For a silicon diode that starts conducting for 0.7 volts, we say that it is directly polarized when its voltage is 0.7 or greater and we can represent it with a voltage generator (of 0.7V) in series with diode resistance.
If voltage is lower than zero but greater than breakdown it is in inverse mode and it is modeled with current source (saturation current).
When diode voltage is under breakdown voltage, diode is in breakdown region, and is modeled with voltage (breakdown voltage) source and corresponding resistance.
My question is, for voltages 0 to 0.7V
is diode also considered to be in direct mode of operation, if thats the case, can it still be modeled with voltage generator? If thats not the case, then how do we interpret this region of operation of diode?
Best Answer
The problem here is that you've stumbled into two different classifications of diode functioning. Sometimes authors get messy and confuse them.
There is a first classification that takes into account bias polarity: the diode can either be forward biased or reverse biased. The second classification is the working mode of the diode: a diode may be either ON (forward conduction region), OFF (cut-off region) or in breakdown (reverse conduction region).
These classifications overlap.
A diode is forward biased if its anode potential is higher than its cathode's. Otherwise it is reverse biased.
A diode is considered forward conducting (i.e. it's ON) if its forward bias is higher than the threshold voltage (about 0.7V for Si PN diodes).
It is considered cut-off (i.e. OFF) if the forward voltage is between the threshold voltage and the breakdown voltage (which is negative, as seen on the Vf axis).
If the forward voltage is less than the breakdown voltage (or better said, if the reverse voltage is higher than the absolute value of the breakdown voltage), the diode is in breakdown.
So a diode can be cut-off either if it is reverse or forward biased. It depends whether or not the forward voltage is comprised in the range between breakdown voltage and threshold voltage.

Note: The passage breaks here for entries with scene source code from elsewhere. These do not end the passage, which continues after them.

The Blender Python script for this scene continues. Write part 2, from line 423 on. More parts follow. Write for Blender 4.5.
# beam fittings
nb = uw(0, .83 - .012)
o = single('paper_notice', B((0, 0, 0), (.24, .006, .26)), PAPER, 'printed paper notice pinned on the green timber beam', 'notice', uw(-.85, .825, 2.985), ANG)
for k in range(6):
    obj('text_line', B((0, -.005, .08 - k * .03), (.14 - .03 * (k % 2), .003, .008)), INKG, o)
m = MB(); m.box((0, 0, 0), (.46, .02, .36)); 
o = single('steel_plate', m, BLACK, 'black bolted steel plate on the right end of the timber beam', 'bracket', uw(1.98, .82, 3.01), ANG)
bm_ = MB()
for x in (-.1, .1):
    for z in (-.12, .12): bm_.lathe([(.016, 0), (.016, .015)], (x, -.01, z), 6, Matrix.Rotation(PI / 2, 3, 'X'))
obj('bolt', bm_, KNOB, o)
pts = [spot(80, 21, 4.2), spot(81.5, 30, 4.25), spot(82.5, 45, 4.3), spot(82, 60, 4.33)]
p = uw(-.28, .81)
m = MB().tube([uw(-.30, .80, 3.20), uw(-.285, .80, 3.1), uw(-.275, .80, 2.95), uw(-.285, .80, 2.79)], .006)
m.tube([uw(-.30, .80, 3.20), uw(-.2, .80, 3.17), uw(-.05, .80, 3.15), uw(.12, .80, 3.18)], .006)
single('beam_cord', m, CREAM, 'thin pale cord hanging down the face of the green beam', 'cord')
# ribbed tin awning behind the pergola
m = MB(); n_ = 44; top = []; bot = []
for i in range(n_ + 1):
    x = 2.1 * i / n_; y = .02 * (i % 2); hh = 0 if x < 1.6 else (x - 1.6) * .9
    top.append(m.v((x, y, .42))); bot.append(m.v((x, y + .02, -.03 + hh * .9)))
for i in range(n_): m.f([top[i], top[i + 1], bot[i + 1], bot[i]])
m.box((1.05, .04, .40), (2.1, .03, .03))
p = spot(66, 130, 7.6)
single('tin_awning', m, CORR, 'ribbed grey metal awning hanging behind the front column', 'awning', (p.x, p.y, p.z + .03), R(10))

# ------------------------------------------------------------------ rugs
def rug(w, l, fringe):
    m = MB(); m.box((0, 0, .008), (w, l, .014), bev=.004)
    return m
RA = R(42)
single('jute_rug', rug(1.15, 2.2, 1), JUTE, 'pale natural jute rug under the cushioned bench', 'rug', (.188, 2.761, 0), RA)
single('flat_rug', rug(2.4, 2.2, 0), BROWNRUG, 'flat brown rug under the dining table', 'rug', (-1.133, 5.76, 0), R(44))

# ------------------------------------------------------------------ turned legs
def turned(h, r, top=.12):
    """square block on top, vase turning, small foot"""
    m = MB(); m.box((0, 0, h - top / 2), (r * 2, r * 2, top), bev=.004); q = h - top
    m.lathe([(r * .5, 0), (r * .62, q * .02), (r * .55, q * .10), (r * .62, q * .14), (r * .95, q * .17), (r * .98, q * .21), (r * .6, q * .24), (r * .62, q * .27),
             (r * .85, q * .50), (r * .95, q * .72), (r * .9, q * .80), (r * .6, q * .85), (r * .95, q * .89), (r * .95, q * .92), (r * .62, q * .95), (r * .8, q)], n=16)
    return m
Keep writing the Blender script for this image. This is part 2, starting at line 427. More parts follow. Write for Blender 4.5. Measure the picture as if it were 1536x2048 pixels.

Note that not all authors agree with these definitions. Some identify forward biasing with conduction, which is OK if you use the ideal diode model, where the diode has a 0V threshold. Note that even Wikipedia gets it "wrong".
TL;DR:
To directly answer your question here: between 0V and 0.7V the diode is both forward biased and cut-off, i.e. non-conducting. It may be represented (approximately) as an open circuit or (if you need a slightly better model) with an high value resistor.
This means that the biasing, although is still "forward" (or "direct" as some usually non-anglophone authors say), it hasn't reached a high enough value to make the PN junction inside the diode conduct. In other words, to make a diode conduct when forward biased you need the forward voltage to be high enough to overcome the threshold voltage.
Keep in mind that the concept of threshold voltage is somewhat artificial. If you consider the Shockley's equation, which is a fairly accurate model for diode behavior in cut-off and forward conduction, you'll see that there is no way of getting that value out of that equation.
The threshold voltage is a "fuzzy" concept engineers use when introducing a simplified model of the diode (Shockley's equation is overkill most of the time, and still doesn't model breakdown). In fact when forward biased (Vf>0) a diode V/I relationship (as per Shockley's equation) is a "simple" exponential function. There is no "threshold" whatsoever from a math POV.